Sunday's spectacular final -- which took place in more than a foot of fresh snow for the second straight year -- saw both of last year's Snowbird Subaru Freeskiing World Tour champions, Lars Chickering-Ayers and Angel Collinson, win for the first time at Crested Butte's Subaru U.S. Extreme Freeskiing Championships. It marked the latest chapter in their fast-rising careers: Chickering-Ayers won last month in Revelstoke, and Collinson recently took top honors at the Freeride World Tour stop in Chamonix. So in a sense, you might say the winners were expected to win.

But the rest of the men's podium, in particular, was a stunner. Runner-up Tom Runcie, a 25-year-old Crested Butte painter who grew up competing against Chickering-Ayers in Mad River Glen mogul contests, became the latest local hero at this storied event. And third-place finisher Silas Chickering-Ayers, Lars' 18-year-old brother, went from podiuming in the juniors contest last year to beating some of the sport's top pros.

With the defending champs, Griffin Post and Claudia Bouvier, having been eliminated on Saturday, Sunday's finals on High Life and Spellbound turned into a showcase for what can happen when technical masters are given knee-deep snow to jump onto. There were backflips aplenty, a doomed 720 attempt by Johnny Collinson, and the mongo air of the day: a 50-foot front flip by 39-year-old Crested Butte landscaper Gabe Robbins, which won the Sickbird award.

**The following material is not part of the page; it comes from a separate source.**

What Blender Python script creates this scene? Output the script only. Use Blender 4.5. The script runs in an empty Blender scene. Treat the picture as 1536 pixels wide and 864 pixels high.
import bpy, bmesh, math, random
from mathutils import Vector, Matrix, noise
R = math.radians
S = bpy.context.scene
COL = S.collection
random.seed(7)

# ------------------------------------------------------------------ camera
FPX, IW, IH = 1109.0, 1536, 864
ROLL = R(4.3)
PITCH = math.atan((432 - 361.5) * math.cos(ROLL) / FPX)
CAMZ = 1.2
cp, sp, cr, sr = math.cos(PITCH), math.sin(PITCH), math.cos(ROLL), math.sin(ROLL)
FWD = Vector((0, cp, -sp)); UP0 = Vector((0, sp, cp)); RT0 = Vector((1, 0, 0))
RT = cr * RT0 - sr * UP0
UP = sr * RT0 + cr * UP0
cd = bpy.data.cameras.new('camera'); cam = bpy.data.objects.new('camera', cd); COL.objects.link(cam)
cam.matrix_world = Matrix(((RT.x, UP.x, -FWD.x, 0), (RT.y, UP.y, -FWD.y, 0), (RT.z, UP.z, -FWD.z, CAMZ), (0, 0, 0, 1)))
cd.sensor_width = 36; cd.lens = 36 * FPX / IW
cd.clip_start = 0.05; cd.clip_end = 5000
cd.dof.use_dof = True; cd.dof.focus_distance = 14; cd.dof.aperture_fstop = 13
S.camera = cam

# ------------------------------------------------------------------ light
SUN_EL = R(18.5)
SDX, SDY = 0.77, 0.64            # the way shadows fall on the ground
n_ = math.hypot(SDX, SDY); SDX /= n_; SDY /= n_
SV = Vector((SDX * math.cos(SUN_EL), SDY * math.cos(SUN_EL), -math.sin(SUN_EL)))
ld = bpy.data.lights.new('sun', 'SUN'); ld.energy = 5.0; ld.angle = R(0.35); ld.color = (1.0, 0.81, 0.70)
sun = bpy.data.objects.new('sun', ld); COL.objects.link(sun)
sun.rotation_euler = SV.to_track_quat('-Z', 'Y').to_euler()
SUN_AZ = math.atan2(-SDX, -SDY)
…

Ironically, Lars Chickering-Ayers didn't use huge airs to win, but rather the fast, always-somehow-in-control skiing he's become known for on the tour. His win came five years after he entered the finals in first place at age 18 then dropped out of sight. "I've always had a first-or-last mentality, and I've finally gotten solid enough that I'm putting the runs down," he said. Eighth-place finisher and Crested Butte local Rob Dickinson said: "I don't know Lars well, but he appears to have not a shadow of doubt in his mind. When the rest of us are freaking out, he just knows he's going to win. It's kind of the Michael Jordan thing."

The softspoken sons of Mad River's ski patrol director, Lars and Silas are in the middle of a season-long road trip chasing the North American competition circuit in their black van. They were joined for dinner Saturday night by Angel Collinson, who used her final run Sunday morning to distance herself from the rest of the women. Skiing fast and making the most of the features in play, the 20-year-old showed why many consider her the brightest star in women's big-mountain competition these days.

"It was kind of sweet because about a third of the way down your run, you totally forget it's a comp run and you're just getting face shots," Collinson said, adding that her mindset hasn't changed since she made her debut last winter. "I've always kind of come in with no expectations, because it is a judged sport and you don't really have any control except for skiing your hardest."

Emiko Torito, who spent 10 years on the World Cup moguls circuit, finished second to Collinson and was followed by Ashley Maxfield, another Vermont native, in third.

As is often the case, Crested Butte locals showed up in force at the bottom of the venue, grilling shishkabobs in the windy snow, sipping whiskey and rattling cow bells. They had plenty of hometown talent to cheer, including perennial favorite Ryan Sutton -- who billy-goated an exposed series of rock steps in a line no one else took -- as well as fifth-place finisher Caleb Mullen. Four of the top eight men were locals, headlined by Runcie, a smooth-skiing Dartmouth grad with an earth science degree.

As French big-mountain star Julien Lopez said while sipping red wine at the awards ceremony: "The level of skiing here this week was so high -- and not just from the heavy hitters that everyone knows."